この辺から私にとってまるでかつての自分のようで。

大体が田舎者ほど周りに文化がないから想いは熱くなるものです。そして恋焦がれるものが遠いほど良く見えるという。

私の場合は、10代後半から英国ロックに傾倒したので、初めてロンドンに行った時には夢の国に来たような、本当に現実に自分がロンドンの街を歩いているのか信じられない面持ちでした。

そして普通のイギリスの大学生も知らないようなレアなレコードやインディーデザイナーの服や古着、キングスロードのラバーソウルの靴の店などに行って買い物をしました。

ところでこの英国音楽ムーブメントというのは、夜通し踊るためにドラッグが必要なので、主役ふたりよりも年長でドラッグにはまった危険な男たちも出てきてヤバ〜い感じになります。

実を言うと、私は予告を見てマットはドラッグでダメになっちゃうような気がしてました。ふたりの友情もそのせいで悲しい結末に終わると。。。

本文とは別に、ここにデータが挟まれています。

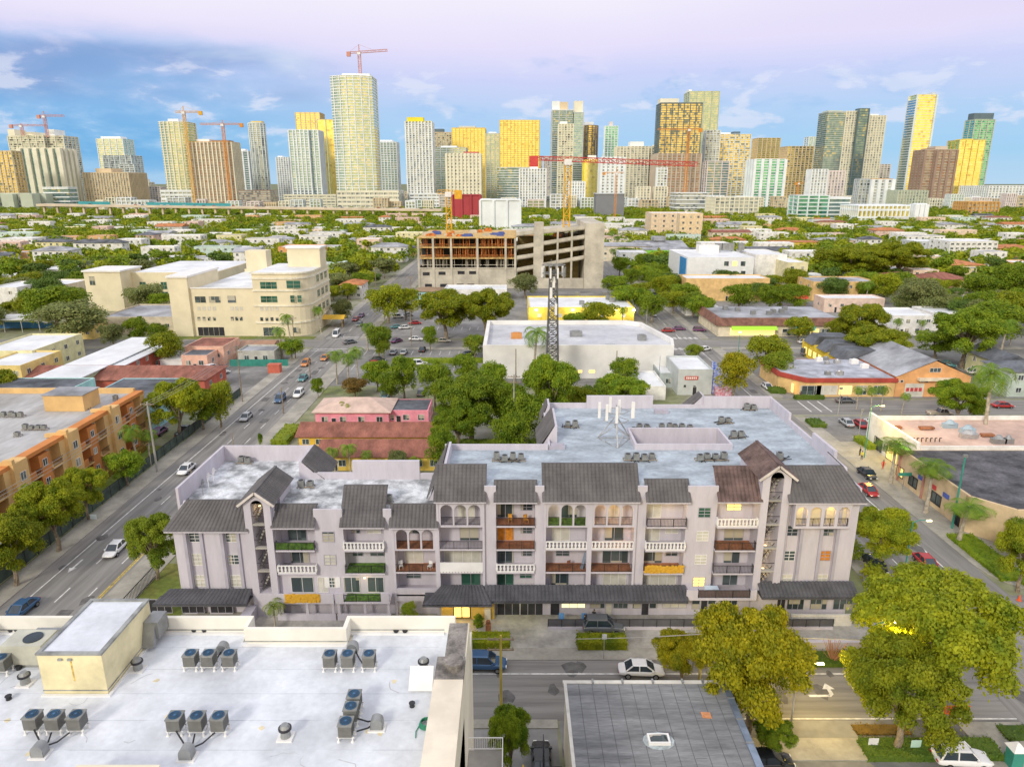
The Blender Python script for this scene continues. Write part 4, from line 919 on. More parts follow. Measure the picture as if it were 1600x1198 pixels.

ところが何度もふたりの間には危機が訪れるブロマンスだったんですよ!

だから後味が良いのです。いやー予想を超えていい映画だったのは、「さらば青春の光」みたいにムーブメントも恋も憧れも終わって旅立っていくのじゃなくて、ひと騒動あってもまだふたりのアメリカへの夢は続く。

なんかね、未だに「ロンドン行くぞー」と言ってる私を肯定してくれてるような映画でした。

ジョシュ君の映画は、前に見た「モダンライフ・イズ・ラビッシュ」もこれは私の映画だ!と思ったけれど、またまたこれも!



こちらはDVDのレーティングですが、相当に危ない映画となってるけど、実は主人公の性格もいいし、もっと爽やかなんですけどねー。いや、ヤバい人もシーンもそりゃあるにはあるけど・・・・


追記:

映画のパンフレットがまた英国音楽への熱い愛に溢れる執筆陣で、とても詳しく音楽シーンのことが書いてあるんですが、そこで発見した、「80〜90年代のメジャーなアーティストたちの多くがノーザン・ソウルを経験している」がまた胸熱でして、私がロンドンのマーキー・クラブでライブを見たこともあるマーク・アーモンドが率いていたソフト・セルの英国ナンバ-1ヒット曲はノーザン・ソウルの曲のカバーだったというのです。えー!アメリカのソウルが時を経て、大西洋を渡ったイギリスでエレクトロ・ポップになっていたなんて?!
そしてさらに時代が下って90年代のアシッド・ハウスのウェアハウス・パーティーやレイヴもまたノーザン・ソウルの魂を引き継いでいたと・・・とにかく本物のロンドン音楽シーンに参加したくてそうとは知らずに体験していた私でした。